The scale of this exposure means it is essential to hedge against developments in US financial markets and others—whether in Europe or Asia—and monitor how these markets respond to tariff decisions and economic conditions worldwide.

Read more: Markets greet Trump’s tariffs with a blizzard of red numbers

When global stock indices decline, many investors and speculators panic and start liquidating assets, but this is unwise during short-term waves of selling.

Despite the volatility, Gulf sovereign wealth funds are expected to maintain their holdings of equities and bonds both in the US and elsewhere, as investment managers take a long-term approach.

Strategic planning

Nonetheless, it is crucial to think carefully and strategically about how to improve the performance of sovereign wealth funds and bolster financial sustainability, especially as oil revenues are expected to decline.

AFP
A Saudi Aramco rig in HSBH field north of Dhahran in the eastern province of Saudi Arabia. China accounts for almost 20% of Saudi oil exports.

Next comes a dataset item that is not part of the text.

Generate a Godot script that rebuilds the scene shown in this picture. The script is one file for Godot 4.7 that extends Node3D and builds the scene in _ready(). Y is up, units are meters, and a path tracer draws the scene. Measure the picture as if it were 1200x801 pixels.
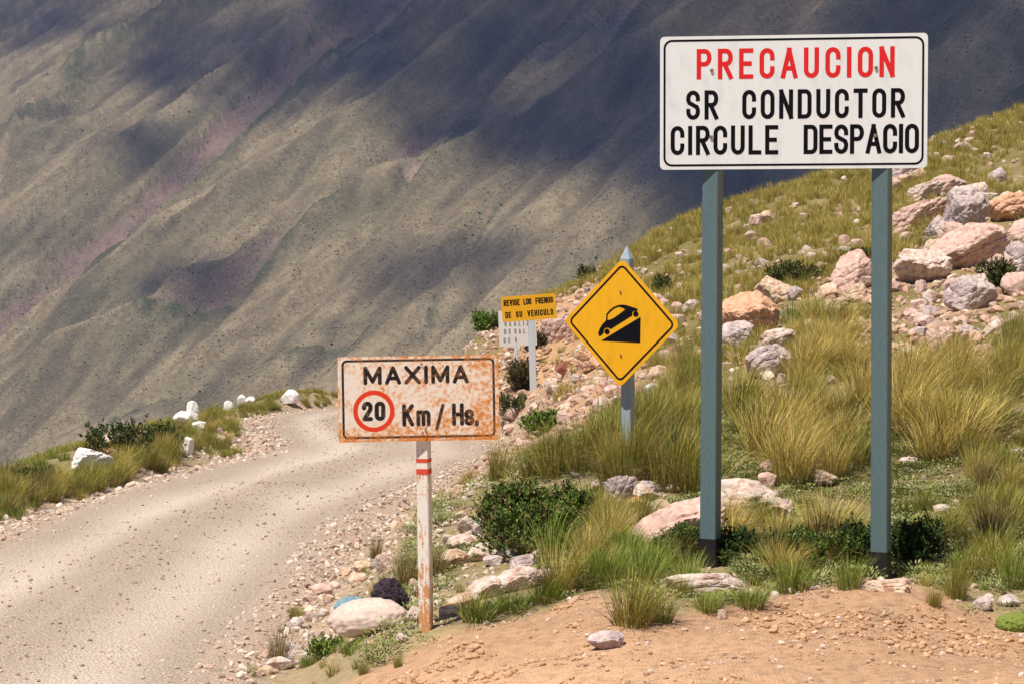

Conditions affecting investment decision-making may change, not least over the size of the next round of increased tariffs, which are currently on pause, should they be applied. The full reaction will also have to reflect the actual impact on the US economy—via inflation, monetary policy or rising unemployment—when it becomes apparent.

Trump hopes his tariffs will encourage industrial companies to build factories in the US and create jobs, especially in the so-called Rust Belt States, which tend to be Republican. Even if these hopes materialise and domestic industrial investment increases, it will take time—probably extending beyond Trump’s term in office.

How it works

Gulf sovereign wealth funds typically don't invest directly in US industries. Instead, they invest through secondary mediums such as equities, financial market-indexed investments, and government bonds.

Nevertheless, Gulf officials worry that tariffs on other countries could slow economic performance and lead to recession and inflation—a condition referred to as stagflation. This would undoubtedly destabilise financial markets and put downward pressure on asset prices, thereby exposing sovereign funds to significant risks.

Weighing risks

The crisis caused by Trump’s trade war and its tariffs is undoubtedly severe, as was the market reaction. Hedging funds against risks and maintaining investment stability without liquidating assets requires appropriate strategies and prudent risk management.

The good news is that Trump's 90-day pause has given countries and financial markets at least some time to adapt to the next round, and talks over the levies are ongoing.